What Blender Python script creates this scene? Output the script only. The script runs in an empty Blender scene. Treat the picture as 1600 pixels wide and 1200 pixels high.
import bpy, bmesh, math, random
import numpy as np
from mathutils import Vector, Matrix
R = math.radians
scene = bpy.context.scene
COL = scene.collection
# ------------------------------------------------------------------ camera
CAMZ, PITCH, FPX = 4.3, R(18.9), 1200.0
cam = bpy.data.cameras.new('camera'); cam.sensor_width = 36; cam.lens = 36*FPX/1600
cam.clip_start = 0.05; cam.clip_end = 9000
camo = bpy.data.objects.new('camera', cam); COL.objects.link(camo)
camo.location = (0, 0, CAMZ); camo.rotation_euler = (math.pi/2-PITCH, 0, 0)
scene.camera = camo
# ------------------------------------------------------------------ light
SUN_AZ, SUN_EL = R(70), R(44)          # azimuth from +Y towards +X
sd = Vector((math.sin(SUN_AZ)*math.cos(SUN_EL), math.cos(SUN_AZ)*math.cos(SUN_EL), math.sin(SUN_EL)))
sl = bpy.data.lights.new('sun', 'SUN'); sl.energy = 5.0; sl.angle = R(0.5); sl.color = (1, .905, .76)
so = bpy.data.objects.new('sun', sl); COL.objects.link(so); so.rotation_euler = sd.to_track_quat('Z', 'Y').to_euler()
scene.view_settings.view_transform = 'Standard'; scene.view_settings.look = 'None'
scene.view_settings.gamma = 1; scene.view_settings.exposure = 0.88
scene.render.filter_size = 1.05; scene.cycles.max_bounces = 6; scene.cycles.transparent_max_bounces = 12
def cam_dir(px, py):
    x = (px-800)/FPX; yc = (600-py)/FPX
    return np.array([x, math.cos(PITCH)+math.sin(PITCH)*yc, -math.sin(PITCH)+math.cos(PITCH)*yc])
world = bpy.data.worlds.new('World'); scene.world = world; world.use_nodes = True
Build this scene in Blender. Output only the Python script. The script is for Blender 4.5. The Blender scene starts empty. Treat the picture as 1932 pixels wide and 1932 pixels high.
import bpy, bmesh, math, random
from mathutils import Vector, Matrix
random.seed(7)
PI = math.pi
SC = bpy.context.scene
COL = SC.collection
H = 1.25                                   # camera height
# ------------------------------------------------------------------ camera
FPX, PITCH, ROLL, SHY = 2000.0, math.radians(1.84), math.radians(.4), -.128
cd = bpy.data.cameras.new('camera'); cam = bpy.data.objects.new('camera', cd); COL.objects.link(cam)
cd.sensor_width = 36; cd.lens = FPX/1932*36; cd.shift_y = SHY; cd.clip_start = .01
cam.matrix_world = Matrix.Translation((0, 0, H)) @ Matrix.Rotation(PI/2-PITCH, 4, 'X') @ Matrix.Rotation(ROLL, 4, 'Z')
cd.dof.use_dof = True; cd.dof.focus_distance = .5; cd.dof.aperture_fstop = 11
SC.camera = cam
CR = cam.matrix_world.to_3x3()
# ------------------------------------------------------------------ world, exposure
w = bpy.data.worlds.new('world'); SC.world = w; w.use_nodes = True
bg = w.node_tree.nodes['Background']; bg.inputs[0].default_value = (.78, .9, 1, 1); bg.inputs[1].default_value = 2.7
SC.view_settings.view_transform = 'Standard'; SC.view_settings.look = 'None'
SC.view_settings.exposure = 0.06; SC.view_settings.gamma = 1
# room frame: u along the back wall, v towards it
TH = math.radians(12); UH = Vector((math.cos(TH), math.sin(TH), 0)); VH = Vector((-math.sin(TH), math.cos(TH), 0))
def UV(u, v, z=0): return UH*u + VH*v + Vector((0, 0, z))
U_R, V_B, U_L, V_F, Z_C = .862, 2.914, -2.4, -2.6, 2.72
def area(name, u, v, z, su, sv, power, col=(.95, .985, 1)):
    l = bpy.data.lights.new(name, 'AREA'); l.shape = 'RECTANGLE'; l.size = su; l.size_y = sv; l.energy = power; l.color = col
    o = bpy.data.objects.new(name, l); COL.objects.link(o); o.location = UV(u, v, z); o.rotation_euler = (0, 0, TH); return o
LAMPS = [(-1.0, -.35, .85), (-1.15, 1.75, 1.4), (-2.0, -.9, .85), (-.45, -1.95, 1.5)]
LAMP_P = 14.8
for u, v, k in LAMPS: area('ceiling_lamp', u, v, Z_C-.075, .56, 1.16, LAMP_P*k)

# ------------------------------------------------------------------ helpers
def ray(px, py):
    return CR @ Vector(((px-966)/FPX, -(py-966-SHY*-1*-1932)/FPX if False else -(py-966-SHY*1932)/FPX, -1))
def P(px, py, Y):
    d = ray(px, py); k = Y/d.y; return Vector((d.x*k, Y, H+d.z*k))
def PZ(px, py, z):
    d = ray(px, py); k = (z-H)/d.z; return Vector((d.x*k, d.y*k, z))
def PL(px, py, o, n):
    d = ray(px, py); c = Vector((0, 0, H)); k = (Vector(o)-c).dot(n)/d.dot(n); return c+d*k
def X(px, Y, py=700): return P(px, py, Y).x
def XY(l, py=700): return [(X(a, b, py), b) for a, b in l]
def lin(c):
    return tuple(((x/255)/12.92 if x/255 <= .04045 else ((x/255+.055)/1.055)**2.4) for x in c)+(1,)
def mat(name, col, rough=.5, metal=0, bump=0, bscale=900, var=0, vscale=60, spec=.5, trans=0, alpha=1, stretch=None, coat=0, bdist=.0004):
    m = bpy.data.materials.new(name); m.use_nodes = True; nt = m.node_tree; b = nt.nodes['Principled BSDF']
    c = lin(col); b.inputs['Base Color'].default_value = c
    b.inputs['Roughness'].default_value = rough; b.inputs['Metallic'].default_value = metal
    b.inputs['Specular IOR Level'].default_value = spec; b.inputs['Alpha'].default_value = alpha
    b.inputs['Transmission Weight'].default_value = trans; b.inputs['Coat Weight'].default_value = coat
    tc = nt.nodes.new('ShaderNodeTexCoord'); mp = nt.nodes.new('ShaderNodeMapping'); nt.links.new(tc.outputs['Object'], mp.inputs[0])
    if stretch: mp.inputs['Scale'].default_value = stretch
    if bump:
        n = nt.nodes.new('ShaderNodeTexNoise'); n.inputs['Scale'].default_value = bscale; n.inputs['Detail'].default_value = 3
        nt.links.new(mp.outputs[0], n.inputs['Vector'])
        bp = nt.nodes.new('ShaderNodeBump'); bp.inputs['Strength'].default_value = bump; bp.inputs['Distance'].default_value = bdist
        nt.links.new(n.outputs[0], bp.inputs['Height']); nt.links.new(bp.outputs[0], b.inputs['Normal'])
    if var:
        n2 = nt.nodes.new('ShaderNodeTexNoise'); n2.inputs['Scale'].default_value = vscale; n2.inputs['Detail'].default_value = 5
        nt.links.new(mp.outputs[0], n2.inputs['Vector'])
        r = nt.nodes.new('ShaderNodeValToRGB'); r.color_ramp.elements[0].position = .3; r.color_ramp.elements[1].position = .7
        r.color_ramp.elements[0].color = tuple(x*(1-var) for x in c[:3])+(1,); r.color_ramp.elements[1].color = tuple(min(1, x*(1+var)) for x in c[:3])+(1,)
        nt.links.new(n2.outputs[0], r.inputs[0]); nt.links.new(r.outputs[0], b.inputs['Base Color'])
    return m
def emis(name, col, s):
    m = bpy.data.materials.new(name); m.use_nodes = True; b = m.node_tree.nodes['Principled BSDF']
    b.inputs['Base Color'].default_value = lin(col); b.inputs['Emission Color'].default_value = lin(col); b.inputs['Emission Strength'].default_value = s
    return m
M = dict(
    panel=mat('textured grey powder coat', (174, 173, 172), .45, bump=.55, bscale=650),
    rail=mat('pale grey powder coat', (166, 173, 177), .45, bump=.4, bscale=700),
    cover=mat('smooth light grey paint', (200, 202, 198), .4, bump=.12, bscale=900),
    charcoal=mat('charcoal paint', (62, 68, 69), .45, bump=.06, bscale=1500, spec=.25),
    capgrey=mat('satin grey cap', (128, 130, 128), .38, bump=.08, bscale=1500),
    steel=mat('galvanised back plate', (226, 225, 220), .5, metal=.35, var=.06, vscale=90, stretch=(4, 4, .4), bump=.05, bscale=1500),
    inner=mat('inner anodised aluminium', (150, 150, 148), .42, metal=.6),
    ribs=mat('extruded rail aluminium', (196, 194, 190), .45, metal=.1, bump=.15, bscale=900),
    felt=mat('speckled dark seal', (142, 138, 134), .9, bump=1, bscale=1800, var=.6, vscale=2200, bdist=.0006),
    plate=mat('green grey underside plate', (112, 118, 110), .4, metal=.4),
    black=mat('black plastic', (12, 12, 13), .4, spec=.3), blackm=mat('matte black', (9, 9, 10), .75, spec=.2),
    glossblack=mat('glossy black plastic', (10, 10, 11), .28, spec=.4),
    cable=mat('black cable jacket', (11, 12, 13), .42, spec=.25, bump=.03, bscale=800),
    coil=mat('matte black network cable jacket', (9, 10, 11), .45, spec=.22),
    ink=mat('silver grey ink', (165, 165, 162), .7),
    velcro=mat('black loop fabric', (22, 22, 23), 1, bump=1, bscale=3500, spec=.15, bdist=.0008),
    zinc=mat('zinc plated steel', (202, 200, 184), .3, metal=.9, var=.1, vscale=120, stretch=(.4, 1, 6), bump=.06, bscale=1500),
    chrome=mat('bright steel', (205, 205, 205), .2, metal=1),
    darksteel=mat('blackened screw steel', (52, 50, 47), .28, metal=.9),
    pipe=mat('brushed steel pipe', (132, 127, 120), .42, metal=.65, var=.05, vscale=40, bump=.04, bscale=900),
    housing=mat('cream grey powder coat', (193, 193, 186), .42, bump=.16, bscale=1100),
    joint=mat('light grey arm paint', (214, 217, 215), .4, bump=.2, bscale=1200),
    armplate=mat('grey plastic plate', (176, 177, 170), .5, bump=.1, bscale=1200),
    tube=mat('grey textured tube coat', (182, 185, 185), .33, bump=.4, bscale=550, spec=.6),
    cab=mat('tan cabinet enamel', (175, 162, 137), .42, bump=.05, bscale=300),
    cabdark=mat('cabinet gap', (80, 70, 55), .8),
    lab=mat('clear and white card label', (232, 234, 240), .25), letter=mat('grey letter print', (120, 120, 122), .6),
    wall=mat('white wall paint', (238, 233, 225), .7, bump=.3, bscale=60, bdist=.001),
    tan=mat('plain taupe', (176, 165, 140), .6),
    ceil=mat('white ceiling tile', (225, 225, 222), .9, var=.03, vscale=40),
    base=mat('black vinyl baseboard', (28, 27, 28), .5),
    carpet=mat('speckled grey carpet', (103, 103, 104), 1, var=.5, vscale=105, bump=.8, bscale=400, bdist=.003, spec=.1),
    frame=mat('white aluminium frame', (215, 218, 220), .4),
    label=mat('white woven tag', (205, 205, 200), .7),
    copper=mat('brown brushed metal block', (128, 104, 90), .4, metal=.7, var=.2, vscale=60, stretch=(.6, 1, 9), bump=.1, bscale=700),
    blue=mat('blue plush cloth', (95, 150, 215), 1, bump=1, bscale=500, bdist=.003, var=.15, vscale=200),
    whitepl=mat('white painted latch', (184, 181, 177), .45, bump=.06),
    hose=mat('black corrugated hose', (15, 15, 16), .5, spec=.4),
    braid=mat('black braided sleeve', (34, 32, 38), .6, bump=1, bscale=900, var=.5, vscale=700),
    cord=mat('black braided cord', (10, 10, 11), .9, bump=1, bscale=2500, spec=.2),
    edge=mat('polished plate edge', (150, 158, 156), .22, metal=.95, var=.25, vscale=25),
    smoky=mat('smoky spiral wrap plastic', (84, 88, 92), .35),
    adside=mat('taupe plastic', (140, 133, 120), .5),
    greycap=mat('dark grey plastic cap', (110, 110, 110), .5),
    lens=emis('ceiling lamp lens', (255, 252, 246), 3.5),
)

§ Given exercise
The lines to extract from the data above begin with the line containing "Build this scene" and end with the line containing "for u, v, k". Extract them exactly, including both.

§ Reply
Build this scene in Blender. Output only the Python script. The script is for Blender 4.5. The Blender scene starts empty. Treat the picture as 1932 pixels wide and 1932 pixels high.
import bpy, bmesh, math, random
from mathutils import Vector, Matrix
random.seed(7)
PI = math.pi
SC = bpy.context.scene
COL = SC.collection
H = 1.25                                   # camera height
# ------------------------------------------------------------------ camera
FPX, PITCH, ROLL, SHY = 2000.0, math.radians(1.84), math.radians(.4), -.128
cd = bpy.data.cameras.new('camera'); cam = bpy.data.objects.new('camera', cd); COL.objects.link(cam)
cd.sensor_width = 36; cd.lens = FPX/1932*36; cd.shift_y = SHY; cd.clip_start = .01
cam.matrix_world = Matrix.Translation((0, 0, H)) @ Matrix.Rotation(PI/2-PITCH, 4, 'X') @ Matrix.Rotation(ROLL, 4, 'Z')
cd.dof.use_dof = True; cd.dof.focus_distance = .5; cd.dof.aperture_fstop = 11
SC.camera = cam
CR = cam.matrix_world.to_3x3()
# ------------------------------------------------------------------ world, exposure
w = bpy.data.worlds.new('world'); SC.world = w; w.use_nodes = True
bg = w.node_tree.nodes['Background']; bg.inputs[0].default_value = (.78, .9, 1, 1); bg.inputs[1].default_value = 2.7
SC.view_settings.view_transform = 'Standard'; SC.view_settings.look = 'None'
SC.view_settings.exposure = 0.06; SC.view_settings.gamma = 1
# room frame: u along the back wall, v towards it
TH = math.radians(12); UH = Vector((math.cos(TH), math.sin(TH), 0)); VH = Vector((-math.sin(TH), math.cos(TH), 0))
def UV(u, v, z=0): return UH*u + VH*v + Vector((0, 0, z))
U_R, V_B, U_L, V_F, Z_C = .862, 2.914, -2.4, -2.6, 2.72
def area(name, u, v, z, su, sv, power, col=(.95, .985, 1)):
    l = bpy.data.lights.new(name, 'AREA'); l.shape = 'RECTANGLE'; l.size = su; l.size_y = sv; l.energy = power; l.color = col
    o = bpy.data.objects.new(name, l); COL.objects.link(o); o.location = UV(u, v, z); o.rotation_euler = (0, 0, TH); return o
LAMPS = [(-1.0, -.35, .85), (-1.15, 1.75, 1.4), (-2.0, -.9, .85), (-.45, -1.95, 1.5)]
LAMP_P = 14.8
for u, v, k in LAMPS: area('ceiling_lamp', u, v, Z_C-.075, .56, 1.16, LAMP_P*k)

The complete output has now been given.